There are four elements to the painting:
– The sky was just the two blues put fairly randomly into wet paper, leaving white gaps for clouds. I could have used some of the red in places but it looked too good with just the blues: I wasn’t going to change that.
– All four colours are used in the foreground, fairly randomly except that I’ve tried to make the shadowy area a bit darker. I must have put in three or four layers before getting to the dark value I was looking for.
– The EAP portrait is the standard three layer portrait with hints from the Artist Assist App.
– The raven is also in three layers: cerulean blue, then French ultramarine, then quinacridone magenta but there was other stuff going on too.
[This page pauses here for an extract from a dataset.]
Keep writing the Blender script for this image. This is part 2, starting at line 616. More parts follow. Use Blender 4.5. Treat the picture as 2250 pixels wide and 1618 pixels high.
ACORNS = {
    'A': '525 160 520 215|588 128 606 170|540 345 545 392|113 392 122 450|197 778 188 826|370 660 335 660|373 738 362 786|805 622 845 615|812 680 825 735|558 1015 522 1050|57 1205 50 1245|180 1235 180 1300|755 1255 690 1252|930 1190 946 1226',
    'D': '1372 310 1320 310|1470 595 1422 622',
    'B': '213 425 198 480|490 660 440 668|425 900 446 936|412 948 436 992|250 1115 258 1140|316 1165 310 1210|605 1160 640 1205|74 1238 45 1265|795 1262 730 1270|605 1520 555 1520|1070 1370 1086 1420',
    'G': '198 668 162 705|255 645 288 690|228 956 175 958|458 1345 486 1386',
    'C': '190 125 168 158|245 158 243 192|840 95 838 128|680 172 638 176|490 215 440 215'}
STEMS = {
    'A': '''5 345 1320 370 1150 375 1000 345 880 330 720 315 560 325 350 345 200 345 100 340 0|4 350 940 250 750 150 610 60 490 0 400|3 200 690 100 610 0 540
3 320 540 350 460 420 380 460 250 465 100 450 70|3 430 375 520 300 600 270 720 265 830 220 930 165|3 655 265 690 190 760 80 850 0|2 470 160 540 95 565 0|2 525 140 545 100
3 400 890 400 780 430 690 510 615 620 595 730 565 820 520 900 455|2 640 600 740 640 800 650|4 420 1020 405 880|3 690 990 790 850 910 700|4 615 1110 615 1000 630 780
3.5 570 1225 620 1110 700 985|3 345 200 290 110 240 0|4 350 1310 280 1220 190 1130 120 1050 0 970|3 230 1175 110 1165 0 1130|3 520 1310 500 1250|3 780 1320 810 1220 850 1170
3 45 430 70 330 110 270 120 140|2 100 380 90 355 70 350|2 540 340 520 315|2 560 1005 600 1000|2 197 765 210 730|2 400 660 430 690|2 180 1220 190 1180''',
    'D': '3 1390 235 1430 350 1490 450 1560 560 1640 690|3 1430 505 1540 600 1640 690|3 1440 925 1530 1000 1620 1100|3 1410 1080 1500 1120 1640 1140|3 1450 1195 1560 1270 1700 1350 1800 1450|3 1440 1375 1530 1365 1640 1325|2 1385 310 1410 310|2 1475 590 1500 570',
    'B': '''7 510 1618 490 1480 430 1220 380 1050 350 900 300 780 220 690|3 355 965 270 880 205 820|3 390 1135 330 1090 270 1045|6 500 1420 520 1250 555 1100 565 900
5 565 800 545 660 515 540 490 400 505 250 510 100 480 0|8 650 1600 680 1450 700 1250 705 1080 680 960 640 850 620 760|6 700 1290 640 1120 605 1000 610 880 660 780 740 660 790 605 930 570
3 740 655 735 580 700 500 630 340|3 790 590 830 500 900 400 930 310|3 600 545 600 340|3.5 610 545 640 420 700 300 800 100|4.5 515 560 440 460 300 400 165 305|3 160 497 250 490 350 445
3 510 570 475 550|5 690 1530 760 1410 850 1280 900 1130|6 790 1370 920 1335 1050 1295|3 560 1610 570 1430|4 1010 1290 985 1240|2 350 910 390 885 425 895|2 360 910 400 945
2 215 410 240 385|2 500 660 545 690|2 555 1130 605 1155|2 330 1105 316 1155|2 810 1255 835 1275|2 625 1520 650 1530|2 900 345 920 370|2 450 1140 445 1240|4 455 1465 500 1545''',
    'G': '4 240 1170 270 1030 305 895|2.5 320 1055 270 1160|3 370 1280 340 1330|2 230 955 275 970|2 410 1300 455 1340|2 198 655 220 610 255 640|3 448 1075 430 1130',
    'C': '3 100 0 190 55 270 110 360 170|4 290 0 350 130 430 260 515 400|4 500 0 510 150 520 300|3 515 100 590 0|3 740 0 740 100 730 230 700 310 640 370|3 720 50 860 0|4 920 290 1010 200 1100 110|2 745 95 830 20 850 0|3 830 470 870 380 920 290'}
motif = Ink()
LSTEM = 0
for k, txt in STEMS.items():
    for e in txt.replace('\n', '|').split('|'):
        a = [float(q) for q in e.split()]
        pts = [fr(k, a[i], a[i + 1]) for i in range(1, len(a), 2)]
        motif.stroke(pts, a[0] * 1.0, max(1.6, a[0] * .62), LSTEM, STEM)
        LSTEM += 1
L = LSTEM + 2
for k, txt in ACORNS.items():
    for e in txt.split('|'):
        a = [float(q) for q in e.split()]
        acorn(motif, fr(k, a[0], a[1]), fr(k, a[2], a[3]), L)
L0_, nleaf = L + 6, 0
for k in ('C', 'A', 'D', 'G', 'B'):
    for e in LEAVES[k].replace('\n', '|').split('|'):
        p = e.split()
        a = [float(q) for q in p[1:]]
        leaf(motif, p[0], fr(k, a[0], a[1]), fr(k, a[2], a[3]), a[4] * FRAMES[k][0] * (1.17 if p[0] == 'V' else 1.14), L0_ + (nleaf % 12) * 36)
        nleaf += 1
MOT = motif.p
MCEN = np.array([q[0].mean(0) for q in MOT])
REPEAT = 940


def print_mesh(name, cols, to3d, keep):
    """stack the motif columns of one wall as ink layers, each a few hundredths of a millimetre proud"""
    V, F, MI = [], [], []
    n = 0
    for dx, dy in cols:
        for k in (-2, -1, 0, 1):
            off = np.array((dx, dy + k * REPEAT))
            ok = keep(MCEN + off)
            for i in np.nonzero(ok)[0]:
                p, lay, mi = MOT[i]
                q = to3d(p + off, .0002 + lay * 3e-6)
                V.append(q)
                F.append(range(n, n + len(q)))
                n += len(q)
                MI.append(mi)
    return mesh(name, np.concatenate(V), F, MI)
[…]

Before the first layer went down I spattered over some masking fluid for a starry background (and removed any spatters that went over the rest of the painting). More masking fluid went down after the cerulean blue layer to reserve the eye, a line on the beak and some shapes around the feathery bits. I use a light blue coloured masking fluid so I can see it against a white background; when there’s cerulean blue behind it, it’s difficult to tell whether I’ve actually removed the masking fluid. Oh well. What else? Well I dripped in some granulation medium, water and dry paint after each layer, hoping to get similar effects to what I did with Jimi Hendrix. And in the third layer, I had to leave an empty space round EAP for the second layer to show up behind his head: I used a bit of water to soften the inner edge of the ring of magenta that I put around him.
And, after leaving everything to dry no removing the masking fluid, that was me done.
And I have to say I’m really pleased with this one. Everything came out according to plan and the sky background is off the charts. It was also a great decision to indicate the eye and the beak rather than just leaving the raven as a silhouette. The portrait itself was quite small and fiddly but came out looking great. I was wondering at one point whether I should have made the portrait bigger by just going for the head rather than head and shoulders but, no, head and shoulders worked. EAP is up for sale.